- **What you should do**:
Retype everything from the line that contains "Write the bpy" down to the line that contains "COL = S.collection", inclusive, without altering or adding anything.

:::

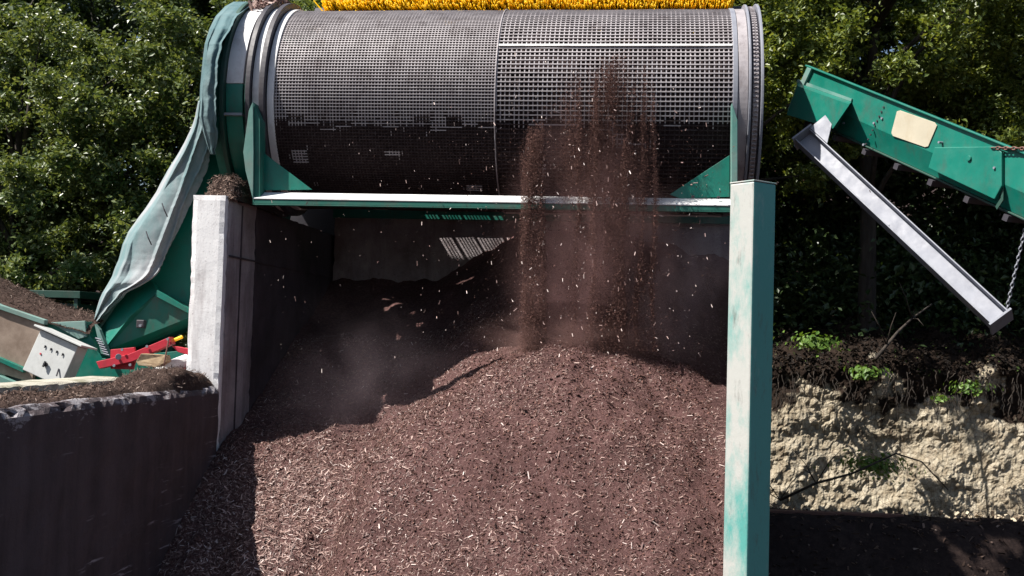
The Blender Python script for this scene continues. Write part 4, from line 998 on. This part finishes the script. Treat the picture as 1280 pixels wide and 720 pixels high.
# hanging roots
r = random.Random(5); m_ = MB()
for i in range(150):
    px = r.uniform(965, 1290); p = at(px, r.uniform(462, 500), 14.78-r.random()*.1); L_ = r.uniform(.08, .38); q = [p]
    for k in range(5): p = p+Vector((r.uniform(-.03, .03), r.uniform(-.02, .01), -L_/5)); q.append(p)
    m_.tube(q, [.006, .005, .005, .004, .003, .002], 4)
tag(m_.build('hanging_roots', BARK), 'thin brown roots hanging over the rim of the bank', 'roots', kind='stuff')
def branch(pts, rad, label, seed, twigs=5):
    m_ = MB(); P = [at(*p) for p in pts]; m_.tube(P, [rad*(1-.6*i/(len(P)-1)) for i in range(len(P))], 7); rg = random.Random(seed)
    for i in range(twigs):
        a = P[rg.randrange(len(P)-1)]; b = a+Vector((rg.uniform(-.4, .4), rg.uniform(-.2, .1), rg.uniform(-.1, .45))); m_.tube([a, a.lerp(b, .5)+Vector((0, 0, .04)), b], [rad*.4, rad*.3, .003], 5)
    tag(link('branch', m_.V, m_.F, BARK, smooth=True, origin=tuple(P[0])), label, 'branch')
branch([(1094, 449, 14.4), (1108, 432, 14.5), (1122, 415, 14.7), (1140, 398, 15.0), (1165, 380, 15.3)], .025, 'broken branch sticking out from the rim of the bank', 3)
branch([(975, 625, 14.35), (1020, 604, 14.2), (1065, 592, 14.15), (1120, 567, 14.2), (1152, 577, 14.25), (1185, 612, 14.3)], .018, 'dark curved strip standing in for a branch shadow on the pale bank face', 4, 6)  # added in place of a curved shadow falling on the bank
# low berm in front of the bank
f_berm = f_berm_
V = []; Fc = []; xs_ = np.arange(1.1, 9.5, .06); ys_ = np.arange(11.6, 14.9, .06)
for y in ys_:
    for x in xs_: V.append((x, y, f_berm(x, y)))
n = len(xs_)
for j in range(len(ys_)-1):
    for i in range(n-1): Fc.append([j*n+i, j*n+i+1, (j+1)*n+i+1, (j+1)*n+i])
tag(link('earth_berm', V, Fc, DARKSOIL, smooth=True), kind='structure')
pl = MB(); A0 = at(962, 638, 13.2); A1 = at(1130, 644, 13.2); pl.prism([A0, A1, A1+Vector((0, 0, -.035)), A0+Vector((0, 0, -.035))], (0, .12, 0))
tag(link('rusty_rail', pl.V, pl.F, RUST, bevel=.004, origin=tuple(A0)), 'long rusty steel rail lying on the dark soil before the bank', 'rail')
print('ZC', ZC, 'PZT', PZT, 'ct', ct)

:::

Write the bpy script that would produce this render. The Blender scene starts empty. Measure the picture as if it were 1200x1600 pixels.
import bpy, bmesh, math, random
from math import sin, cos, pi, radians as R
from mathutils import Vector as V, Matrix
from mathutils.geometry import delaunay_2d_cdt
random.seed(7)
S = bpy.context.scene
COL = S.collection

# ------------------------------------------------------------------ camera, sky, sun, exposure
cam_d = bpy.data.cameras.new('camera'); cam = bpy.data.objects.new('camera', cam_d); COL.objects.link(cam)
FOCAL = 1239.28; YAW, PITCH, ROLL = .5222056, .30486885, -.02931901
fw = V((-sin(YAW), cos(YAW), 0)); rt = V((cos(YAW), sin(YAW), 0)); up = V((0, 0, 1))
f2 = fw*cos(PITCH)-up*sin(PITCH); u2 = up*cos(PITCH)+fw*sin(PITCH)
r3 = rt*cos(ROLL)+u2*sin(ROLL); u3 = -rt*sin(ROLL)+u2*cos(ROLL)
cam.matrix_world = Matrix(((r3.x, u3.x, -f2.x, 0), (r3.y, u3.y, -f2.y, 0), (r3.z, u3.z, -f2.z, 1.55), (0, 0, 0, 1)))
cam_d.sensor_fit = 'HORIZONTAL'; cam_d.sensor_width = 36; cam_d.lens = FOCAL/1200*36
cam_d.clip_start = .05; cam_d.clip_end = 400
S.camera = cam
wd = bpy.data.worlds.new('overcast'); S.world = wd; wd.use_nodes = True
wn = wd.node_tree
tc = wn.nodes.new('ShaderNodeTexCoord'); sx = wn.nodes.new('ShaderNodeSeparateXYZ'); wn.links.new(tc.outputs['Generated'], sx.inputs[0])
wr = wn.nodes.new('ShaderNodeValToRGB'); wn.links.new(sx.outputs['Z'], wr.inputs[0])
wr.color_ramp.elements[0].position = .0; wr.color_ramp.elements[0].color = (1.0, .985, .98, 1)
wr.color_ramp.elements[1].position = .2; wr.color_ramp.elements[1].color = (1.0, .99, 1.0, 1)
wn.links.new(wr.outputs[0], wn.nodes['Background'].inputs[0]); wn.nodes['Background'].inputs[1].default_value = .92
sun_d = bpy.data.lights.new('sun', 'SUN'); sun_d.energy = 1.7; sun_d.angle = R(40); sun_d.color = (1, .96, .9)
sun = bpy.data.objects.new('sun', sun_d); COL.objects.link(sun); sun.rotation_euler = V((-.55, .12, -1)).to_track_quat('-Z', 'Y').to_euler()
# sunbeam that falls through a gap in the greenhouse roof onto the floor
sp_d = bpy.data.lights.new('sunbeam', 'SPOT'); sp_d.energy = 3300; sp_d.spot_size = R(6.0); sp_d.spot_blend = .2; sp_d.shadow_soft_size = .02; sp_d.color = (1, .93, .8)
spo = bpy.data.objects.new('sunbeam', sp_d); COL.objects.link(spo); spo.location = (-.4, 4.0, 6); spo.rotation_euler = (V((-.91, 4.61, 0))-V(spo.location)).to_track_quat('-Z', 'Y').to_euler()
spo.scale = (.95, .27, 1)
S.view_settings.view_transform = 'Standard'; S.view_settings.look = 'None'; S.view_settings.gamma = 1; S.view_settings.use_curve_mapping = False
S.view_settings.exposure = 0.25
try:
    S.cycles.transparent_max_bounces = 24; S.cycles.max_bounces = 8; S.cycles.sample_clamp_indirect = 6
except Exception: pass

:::

- **Solution below**:
Write the bpy script that would produce this render. The Blender scene starts empty. Measure the picture as if it were 1200x1600 pixels.
import bpy, bmesh, math, random
from math import sin, cos, pi, radians as R
from mathutils import Vector as V, Matrix
from mathutils.geometry import delaunay_2d_cdt
random.seed(7)
S = bpy.context.scene
COL = S.collection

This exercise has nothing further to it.